乾パンが入っていた。キャッシュカードを一回り大きくした大きさの乾パンが4枚、真空パックの中に閉じられていた。当時は祖母も含め、5人家族だった。飼っていたキャバリヤ犬も入れれば、5.5人とも言える。
足りない。弟がもらってきた分を入れても、2日目には家族の何人かは空腹に耐えなければならない。その小学4年生なりのシミュレーションに、涙が止まらなくなってしまった。
――もし祖母がいう赤い空が再来したら。
当時は竹を編んだ垣根の家も少なくなかったので、下町はあっという間に火の海と化すだろう。
全員ガレキに押しつぶされずに生き残ったという仮定から始まるが、焼けくすぶる大黒柱を囲みながらどんな会話をするのだろうと考えた。

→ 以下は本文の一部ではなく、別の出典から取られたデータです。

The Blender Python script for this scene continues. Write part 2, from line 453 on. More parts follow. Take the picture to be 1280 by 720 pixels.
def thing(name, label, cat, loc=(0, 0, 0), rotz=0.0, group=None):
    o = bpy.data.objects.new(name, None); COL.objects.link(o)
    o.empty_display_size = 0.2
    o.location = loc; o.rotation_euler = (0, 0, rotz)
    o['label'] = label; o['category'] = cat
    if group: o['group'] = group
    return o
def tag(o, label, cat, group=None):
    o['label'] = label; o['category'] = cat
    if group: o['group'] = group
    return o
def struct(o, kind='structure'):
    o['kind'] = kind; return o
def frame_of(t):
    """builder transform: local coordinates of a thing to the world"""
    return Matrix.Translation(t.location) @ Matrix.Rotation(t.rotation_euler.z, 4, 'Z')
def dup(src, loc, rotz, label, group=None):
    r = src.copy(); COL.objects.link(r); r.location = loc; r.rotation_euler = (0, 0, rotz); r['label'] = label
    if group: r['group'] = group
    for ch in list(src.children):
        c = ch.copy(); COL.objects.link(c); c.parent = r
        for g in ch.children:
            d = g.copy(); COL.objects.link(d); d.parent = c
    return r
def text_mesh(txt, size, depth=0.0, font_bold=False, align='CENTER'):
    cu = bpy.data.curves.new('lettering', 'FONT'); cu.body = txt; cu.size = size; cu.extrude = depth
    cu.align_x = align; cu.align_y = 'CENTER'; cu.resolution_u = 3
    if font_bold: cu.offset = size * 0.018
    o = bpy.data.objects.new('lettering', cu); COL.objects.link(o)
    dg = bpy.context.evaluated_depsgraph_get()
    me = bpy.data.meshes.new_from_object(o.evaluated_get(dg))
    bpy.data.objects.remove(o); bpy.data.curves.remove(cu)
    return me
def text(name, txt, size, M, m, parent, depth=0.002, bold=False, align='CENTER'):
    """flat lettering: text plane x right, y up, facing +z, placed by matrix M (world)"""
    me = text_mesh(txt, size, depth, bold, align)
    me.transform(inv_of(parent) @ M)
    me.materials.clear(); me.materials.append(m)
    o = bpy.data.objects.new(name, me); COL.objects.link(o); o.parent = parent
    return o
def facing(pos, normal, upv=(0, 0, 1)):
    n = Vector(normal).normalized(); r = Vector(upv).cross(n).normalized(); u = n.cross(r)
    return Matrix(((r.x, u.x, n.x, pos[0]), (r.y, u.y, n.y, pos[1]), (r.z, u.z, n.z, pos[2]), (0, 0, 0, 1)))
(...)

「アタシたちは大丈夫だから、乾パンはおまえたちが食べなさい…」
それはとても10歳には処理しきれない感情だった。家族5人が揃っての我が家なのだ。煤で汚れた両親の横顔を見ながら、俺たち兄弟だけ乾パンをむさぼることなどできない。気付いたら乾パンの袋を握りしめて嗚咽を漏らしていた。
それから数日後のことである。冷蔵庫の上にあるかき餅の空き缶から、乾パン4枚とも消えるという事件が起きた。私は怒りに震えた。部屋に戻るなり、弟の襟首をねじり上げた。
「やぃテメェ!乾パンを喰いやがったな!」
今から思えば可愛そうなことをした。騒ぎを聞きつけた母親に引っぱたかれた。犯人はこの主婦だった。
「あんなモソモソしたの食べないでしょ?だからアタシがピーナッツバターを塗って全部食べた。缶の中のお菓子がいつまであると思うんじゃない!」
――こうして私は10歳にして無情を知り、理不尽を学んだ。それは災害に逢うのと同じぐらいの衝撃であり、コップの淵からこぼれた感情が戻ることはなかった。
それから30年以上が経ち、孝行を兼ねて年に一度はちゃんとした食事に連れていくようにしている。両親とも70代になり、「遠慮なく食べてくれ」と勧めるが、そう箸が進むわけではない。
礼の言葉もそっけない
「ごちそうさん」
「まぁ美味しいんじゃない」
私は茶をすすりながら、無表情な彼らの横顔をじっと見つめる。
――そんな恥ずかしまぎれなどいらん。それより30年前の乾パンのことを謝れ!
地震のたびに南海トラフの話題になり、コロナもまだすぐそこにある。崩れるときは、心の準備など待ってくれないだろう。
今年は上野の鰻にでも連れていこうか。家族が揃っているうちだからこそと思う。
しかしそれとは別に、30年前の禍根はキレイにしてから片付いてくれよという気持ちも増してきている。少年の涙も知らず、いざというときの大切な乾パンにピーナッツバターを塗って食べた罪は重い。
――あの時は小腹が空いておりつい魔が差してしまった。家族愛をあのような形で裏切ってしまい申し訳なかった。
その一言で救われるはずである。それを言うまで毎年メシに連れて行っては、”他に言うことはないのか?”と睨みつけてやろう…。